We are also working with the International Labor Rights Fund (ILRF) and the United Steel Workers Union to bring a case within the U.S. court system suing Coca-Cola and its bottling plants for the murder of Isidro Segundo Gil, and for other cases of torture, kidnapping, and death threats.

Following the filing of the case in July 2001, we launched an international campaign to bring attention to the abuses. The initial major participants were the International Brotherhood of Teamsters, the United Steel Workers Union, the International Food and Commercial Workers Union, the U.S. Labor Education Project, the Canadian Labour Congress, and the ILRF. Thereafter, the United Students Against Sweatshops joined and took the lead in bringing the issue to college campuses around the United States.

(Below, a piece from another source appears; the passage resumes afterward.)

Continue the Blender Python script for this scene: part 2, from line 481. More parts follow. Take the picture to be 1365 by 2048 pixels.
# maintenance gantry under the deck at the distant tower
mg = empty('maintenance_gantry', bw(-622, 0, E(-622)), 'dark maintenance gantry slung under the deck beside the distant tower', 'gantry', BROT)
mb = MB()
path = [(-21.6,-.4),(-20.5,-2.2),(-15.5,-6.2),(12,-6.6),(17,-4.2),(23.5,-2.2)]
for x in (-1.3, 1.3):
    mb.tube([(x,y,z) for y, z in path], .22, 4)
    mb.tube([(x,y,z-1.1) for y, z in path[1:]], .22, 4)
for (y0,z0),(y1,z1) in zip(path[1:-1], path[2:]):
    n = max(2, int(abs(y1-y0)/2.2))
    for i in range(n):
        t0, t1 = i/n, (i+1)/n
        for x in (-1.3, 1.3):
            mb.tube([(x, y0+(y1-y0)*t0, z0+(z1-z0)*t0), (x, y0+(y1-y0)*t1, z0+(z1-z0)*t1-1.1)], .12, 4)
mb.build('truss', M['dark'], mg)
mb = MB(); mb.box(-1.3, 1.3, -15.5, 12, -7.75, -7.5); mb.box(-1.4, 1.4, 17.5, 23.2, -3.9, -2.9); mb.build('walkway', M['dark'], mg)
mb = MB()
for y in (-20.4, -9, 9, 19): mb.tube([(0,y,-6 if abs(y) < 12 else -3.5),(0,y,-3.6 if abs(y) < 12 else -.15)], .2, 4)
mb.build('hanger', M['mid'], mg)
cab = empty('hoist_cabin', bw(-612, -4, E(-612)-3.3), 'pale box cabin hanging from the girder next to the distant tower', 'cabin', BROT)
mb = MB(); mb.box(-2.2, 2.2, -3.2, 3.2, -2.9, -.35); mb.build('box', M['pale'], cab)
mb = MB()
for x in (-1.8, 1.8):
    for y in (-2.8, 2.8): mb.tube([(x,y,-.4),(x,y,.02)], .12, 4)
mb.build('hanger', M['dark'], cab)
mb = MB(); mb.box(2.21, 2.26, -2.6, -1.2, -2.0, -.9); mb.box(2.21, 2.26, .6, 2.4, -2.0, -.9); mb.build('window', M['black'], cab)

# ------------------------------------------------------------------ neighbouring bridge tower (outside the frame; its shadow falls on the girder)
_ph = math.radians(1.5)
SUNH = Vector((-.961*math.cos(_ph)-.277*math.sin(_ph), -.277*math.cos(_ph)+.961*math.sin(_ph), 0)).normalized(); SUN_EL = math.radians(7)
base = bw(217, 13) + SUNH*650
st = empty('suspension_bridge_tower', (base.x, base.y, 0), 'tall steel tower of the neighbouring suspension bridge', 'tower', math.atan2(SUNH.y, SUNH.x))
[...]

Leaders from SINALTRAINAL went on speaking tours, and student activists are now focused on getting their campus administrators to end exclusive supply contracts with Coca-Cola. The message of our campaign is that Coca-Cola not only bears ultimate legal responsibility in this case, but that the company can and should insist that its bottlers in Colombia immediately stop any further association with the murderous paramilitaries that have been targeting union leaders at the bottling plants.

In March 2003, the federal court in Miami ruled that the case against Coca-Cola could go forward. Merely filing this case has helped to stop the violence against union members, since Coca-Cola’s bottlers do not want to see any more violence while it is pending. SINALTRAINAL has drawn up a list of demands regarding the practices Coca-Cola must change if it wants to resolve the dispute. We hope that this combination of political and judicial approaches on both the national and international level will force Coca-Cola to change its practices.